Considering UConn’s injury-decimated roster and Iowa’s propensity for drawing fouls, you knew attrition and hard fouls and lactic acid would eventually be a factor. In the third quarter, after a gang rebounding pileup, Muhl, holding on to her leg, limped toward the locker room, changed her mind, and turned around. In that time, KK Arnold picked up her fourth foul defending four-on-three. Hannah Stuelke, the beneficiary, hit her free throws and gave Iowa its first lead of the game. A few possessions later, after taking an elbow to the nose from Edwards, Iowa’s Kate Martin headed down the tunnel too.
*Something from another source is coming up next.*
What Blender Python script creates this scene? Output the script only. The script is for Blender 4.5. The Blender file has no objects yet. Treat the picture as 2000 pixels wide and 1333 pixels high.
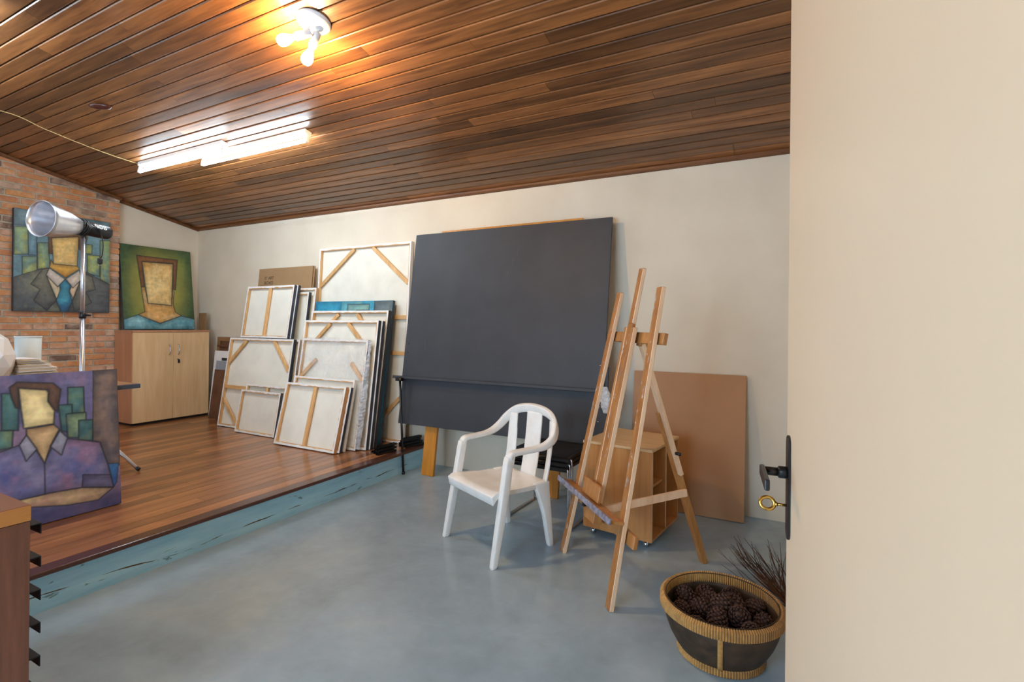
import bpy, bmesh, math, random
import numpy as np
from mathutils import Vector, Matrix
random.seed(7); rng = np.random.default_rng(7)
PI = math.pi
S = bpy.context.scene
C = S.collection

# ------------------------------------------------------------------ camera
YAW, ROLL = .48392, .009414
fw = Vector((-math.sin(YAW), math.cos(YAW), 0)); rt = Vector((math.cos(YAW), math.sin(YAW), 0)); up = Vector((0, 0, 1))
cr = rt*math.cos(ROLL) + up*math.sin(ROLL); cu = -rt*math.sin(ROLL) + up*math.cos(ROLL)
cd = bpy.data.cameras.new('camera'); cam = bpy.data.objects.new('camera', cd); C.objects.link(cam)
cd.sensor_fit = 'HORIZONTAL'; cd.sensor_width = 36; cd.lens = 990.5*36/2000; cd.shift_y = -29.73/2000
cd.clip_start = .02; cd.clip_end = 200
m3 = Matrix((cr, cu, -fw)).transposed().to_4x4(); m3.translation = Vector((0, 0, 1.33)); cam.matrix_world = m3
S.camera = cam
S.view_settings.view_transform = 'Standard'; S.view_settings.look = 'None'
S.view_settings.gamma = 1; S.view_settings.use_curve_mapping = False
S.view_settings.exposure = 0.0
try:
    S.cycles.use_denoising = True; S.cycles.max_bounces = 7; S.cycles.diffuse_bounces = 4; S.cycles.glossy_bounces = 3
    S.cycles.transparent_max_bounces = 8; S.cycles.sample_clamp_indirect = 6; S.cycles.use_adaptive_sampling = True; S.cycles.adaptive_threshold = .08; S.cycles.adaptive_min_samples = 16
except Exception: pass

# ------------------------------------------------------------------ world + daylight through the windows
w = bpy.data.worlds.new('sky'); S.world = w; w.use_nodes = True
w.node_tree.nodes['Background'].inputs[0].default_value = (.72, .84, 1, 1)
w.node_tree.nodes['Background'].inputs[1].default_value = 1.2
def area(name, loc, rot, sx, sy, power, col):
    l = bpy.data.lights.new(name, 'AREA'); l.shape = 'RECTANGLE'; l.size = sx; l.size_y = sy; l.energy = power; l.color = col
    o = bpy.data.objects.new(name, l); C.objects.link(o); o.location = loc; o.rotation_euler = rot; return o
DAY = (.55, .77, 1.0)
area('daylight_glazed_door', (-2.0, -1.62, 1.14), (PI/2, 0, 0), 2.5, 2.1, 165, DAY)          # shines to +Y
area('daylight_left_window', (-6.94, -.6, 1.75), (0, -PI/2, 0), 1.9, 1.4, 35, DAY)         # shines to +X
BULB_STRENGTH, TUBE_STRENGTH = 680, 85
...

The Hawkeyes, the highest-scoring offense in the nation, held up well in this ugly, low-scoring affair, winning with just 71 points. Stuelke, who had fought off Angel Reese’s length and rebounding prowess in the Elite Eight, followed it up with a tournament-high 23-point performance in the Final Four. When Iowa’s perimeter offense sputtered in the first half, Stuelke’s face-up game kept the Hawkeyes in the contest and put Edwards in foul trouble. Clark’s confidence remained clear-eyed, even if her accuracy wavered. The senior-year savvy and teeth-clenching grit of Martin and Marshall have meshed well with Sydney Affolter, who plays with the lightness and confident aggression of youth. What they’ve lacked in five-star talent outside of Clark, they’ve made up for with cohesion and a talent for survival, second-half comebacks, gang rebounding, and smart tactical concessions.
In the game’s penultimate possession, with everyone’s heads still spinning after the controversial call on Edwards, an inbounding Clark, looking for any way to wind the clock down to zero, bounced the ball off the leg of an unsuspecting Bueckers and let it go out of bounds, taking 0.3 seconds off the clock. Spiritually, the move felt connected to Clark’s logo 3s: analytical and improvisational at once, and a touch risky, combining style, flair, and function in a manner that feels embarrassing for the recipient, whether it’s intentional or not. You already got the win. Do you really have to look that cool while doing it?
It was a feat of superior awareness, a split-second recognition of the kind of edge you don’t study in film but only learn because you saw another sicko do it and stored it in a memory folder labeled “kill shots.”
After the game, she tried to explain it in the most affable way possible. “I think, it’s just like, I watch a lot of basketball. I understand basketball. She had her back turned to me. The biggest thing at that point of the game is you just want the clock to go down. You don’t want to give them the ball, but she had her back completely turned and I just went for it, and it kind of worked.”
Clark’s gambit paid off, while errors of omission, down to the final shot the Huskies never got, cost UConn in the end.